Areas of change to reduce corruption in the justice system include, among others, the draft Anti-Corruption Strategy for 2020-2024, developed by the National Agency for the Prevention of Corruption (see more details in the weekly analysis of June 22-30 September 8-14 2020). The draft strategy is currently being considered by Parliament. The High Council of Justice does not support it.

Petition on the liquidation of the District Administrative Court of Kyiv received more than 25,000 votes. It must be considered by the President


On October 26, the electronic petition on the liquidation of the District Administrative Court of Kyiv (hereinafter – DACK) reached the statutory minimum of 25,000 votes, so it must be considered by the President of Ukraine.

According to the authors of the petition, the DACK has completely lost the authority and respect of citizens due to a series of corruption scandals involving judges of this court. This is evidenced, in particular, by the materials of investigative actions published by the National Anti-Corruption Bureau of Ukraine, which contain data on deep-rooted corruption in court and the practice of making unjust decisions.

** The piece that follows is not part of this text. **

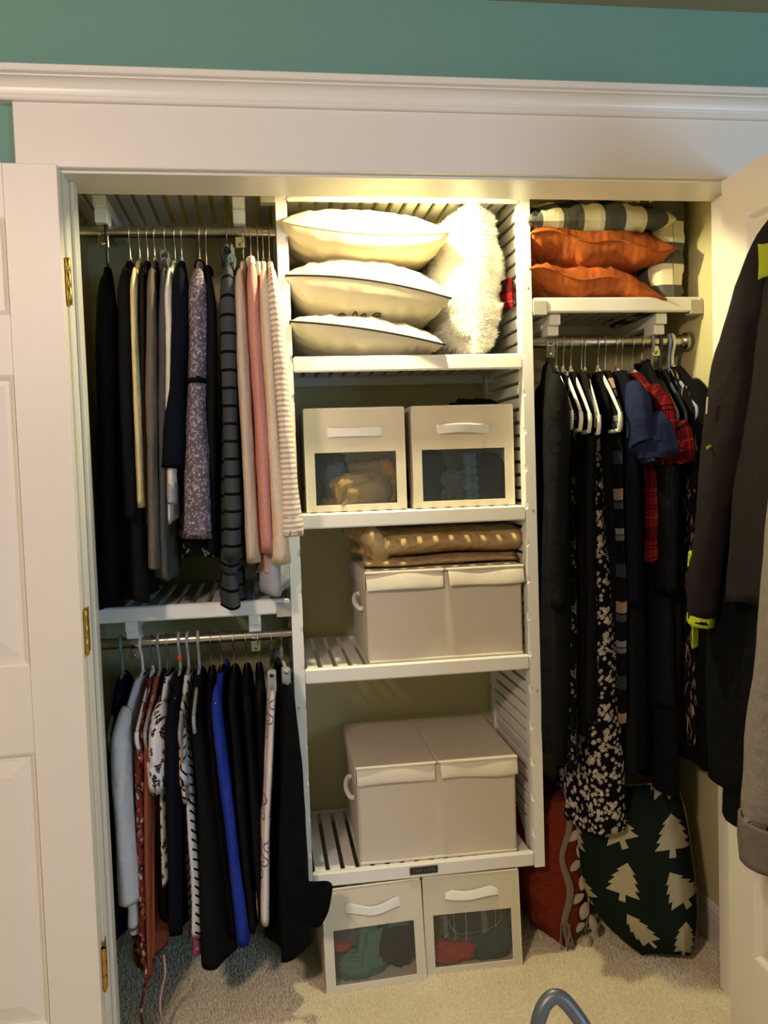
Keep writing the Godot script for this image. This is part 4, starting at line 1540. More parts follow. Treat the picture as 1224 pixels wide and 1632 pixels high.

In this regard, the authors of the petition call on the President of Ukraine to immediately submit a draft law on the liquidation of the DACK, as according to Article 125 of the Constitution of Ukraine the President of Ukraine has the exclusive right to submit draft laws on the establishment, reorganization or liquidation of courts.

CPLR assessment

Indeed, the DACK has gained a negative reputation, and the facts associated with it significantly damage the authority of the judiciary in general, as they indicate deep-rooted corruption, including political corruption.

However, the loss of authority, by law, is not a legal basis for the liquidation of the court. According to Article 19 of the Law of Ukraine “On the Judiciary and the Status of Judges”, the exclusive grounds for establishing or liquidating a court are changes in the judicial system defined by this Law, the need to ensure access to justice, optimization of state budget expenditures or changes in administrative and territorial organization.

In fact, there are grounds for making legislative decisions on this court. According to official statistics, this court is overloaded with cases: last year it had 47,055 cases, and one year before – 42,701 cases. In fact, every fifth administrative case is heard in this court, while in Ukraine there are 24 more district administrative courts. The balance of unresolved cases is growing, as well as cases that have not been considered for more than one year (as of the end of 2019, more than 24 thousand cases were not considered, more than 6 thousand cases remain unresolved for more than a year). In other district administrative courts, such balances are tens, hundreds, and even thousands of times smaller. Therefore, this court does not ensure access to justice. Therefore, even conducting an assessment and recruiting other judges will not solve this problem.

Roman Kuybida, a CPLR expert, shared a possible solution to the problem: “It is expedient to create a High Administrative Court based on the model of the High Anti-Corruption Court, which would take over part of the DACK’s competence over higher authorities. After that, it will be quite reasonable to liquidate the DACK with the Kyiv District Administrative Court, which extends its jurisdiction to the Kyiv region, and create a single district administrative court instead, re-forming it on a competitive basis”.

It should be reminded that according to the Constitution, only the President can initiate a draft law to change the network of courts.